Women count the career cost of having children

Only one third of women returning to work after starting a family say that the time away did not affect their career progression, according to new research commissioned by Santander.

The study of over 2,000 women showed one in four mothers had changed careers after having children, to better suit their family life.  The same proportion had switched jobs to one which was less professionally rewarding but was better for their family.  One in eleven mums have taken a career break to focus on their family, and 6% say that they have given up work altogether as they could not juggle work and family life.

Simon Lloyd, HR director at Santander UK, says: “These findings show that companies need to do more to help women achieve a suitable balance between family and work that allows them to achieve their career aspirations. We believe that the loss of talented, experienced women from Britain’s companies is one of the biggest challenges that need to be overcome if the UK is to compete in an increasingly competitive global marketplace.”

The research examined the ways in which employers could help women catch up in their careers after taking time off to have children.
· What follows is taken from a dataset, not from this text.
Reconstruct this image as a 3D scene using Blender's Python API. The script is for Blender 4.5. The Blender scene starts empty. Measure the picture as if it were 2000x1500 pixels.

Some 56% of working mums said companies should guarantee the opportunity of working in the same role as before they had children, but on a more flexible or part time basis.  Some 33% would like companies to give mothers the opportunity to work from home, providing that their role is not fixed to a specific location.

Thirty per cent of working mums think that companies should put in place tailored career development plans – both during pregnancy and after they return to work – which are specifically designed to help them catch up in their career.  A quarter of all women, whether mothers or not, believe that working mums should be given mentoring or coaching to help them catch up in their career after returning from maternity leave.

The ways in which companies could help working mums reflect the choices women made when taking up their current role, with flexibility the key consideration.  Some 28% of working mums said that the ability to fit their hours round the school day was the most important factor, while 24% said it was flexible working.  Money is only the third most important factor for working mums, with just 17% putting salary as their number one consideration.

The long-term career prospects within the company were cited by only 8% of working mums as the most important factor, compared to 21% of women without children.

Michelle Ryan, Professor of Social and Organisational Psychology, Associate Dean for Research in the College of Life and Environmental Sciences, Exeter University, commented: “Obviously many factors come into play for a woman planning a family, as each individual’s circumstances will be different.  However, it’s clear that employers need to create workplaces which offer real flexibility that reflect the needs of today’s employees if we’re to see women appropriately represented at senior management level in the future.  We need a step change in attitudes to flexible working in order to help create diverse businesses that fully reflect society.”